Prior to Khaldunian thought, from 551 to 479 BCE, there was a scholar called Confucius, who theorizes life and society. His work is primarily known through the Analects of Confucius, compiled by his disciples later. What about Socrates (469-399 BCE), Aristotle (384-322BCE) and Plato. Both Aristotle and Plato were remarkably important in Population Studies, and Demography. If Khaldunian cyclical thought is the automatic ticket for Khaldun to be the founder not just among the fathers of Sociology, then, we are free to use our subjective minds to consider Aristotle and Plato as the founders of Sociology, as predecessors of Population and Demography.

Before you argue further, or tag me as Eurocentric brainwashed Sociologist, argue with the factual revelations in my argument. Before the tag begins, have you ever read about Abu Rayhan Muhammad Ibn Ahmad al Biruni? He came and did Sociology before Khaldun. Al-Biruni (973–1048 CE) was born in the city of Khwarazm (modern Khiva) in what is today known as Uzbekistan. Al-Biruni went to India with the troops of Mahmud and remained there for many years. During this time, he studied Sanskrit, translated a number of Indian religious texts, and conducted research on Indian religions and their doctrines.

Al Biruni was the first Muslim and probably the first scholar to provide a systematic account of the religions of India from a Sociological point of view. Furthermore, his work is considered to be a vital source of knowledge of Indian history and society in the eleventh century, providing details of the religion, philosophy, literature, geography, chronology, astronomy, customs, laws, and astrology of India.
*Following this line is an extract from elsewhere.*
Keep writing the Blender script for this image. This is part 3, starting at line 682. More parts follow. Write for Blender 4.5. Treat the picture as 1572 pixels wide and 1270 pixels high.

I knew Al-Biruni through Syed Farid Alatas, the author of ‘Applying Ibn Khaldun: The Recovery of a Lost Tradition in Sociology’. Syed Farid Alatas was once Head of the Department of Malay Studies and Associate Professor of Sociology at the National University of Singapore, a self-avowed Khaldunian and master in the study of Ibn Khaldun.

For our information, Auguste Comte had never crossed Khaldunian Muqaddimah as a precursor for coining the term ‘Sociology’. In the latter part of the seventeenth century a biography of Ibn Khaldun appeared in d’Herbelot’s Bibliotheque Orientale. However, it was then more than 100 years before translations of Ibn Khaldun appeared. A French translation of extracts of Ibn Khaldun’s works, undertaken by Silvestre de Sacy, appeared in 1810. Joseph von Hammer-Purgstall published extracts of the Muqaddimah in German (1818, 1822). William MacGuckin de Slane’s French translation of the Muqaddimah appeared between 1862 and 1868, and Comte set forth his detailed vision and program of Sociology in his six-volume work Cours de philosophie positive, from 1830 to 1842.

It is apparent that there was no connection whatsoever between the two Sociological giants. AbdulRahman had contributed immensely in random areas that affects Sociology and other fields of study. What he did was a general study in a Philosophical manner. While Comte was very critical and prudent in carving a niche for what he term ‘SOCIOLOGY’, he was specific, and thanks to him for that.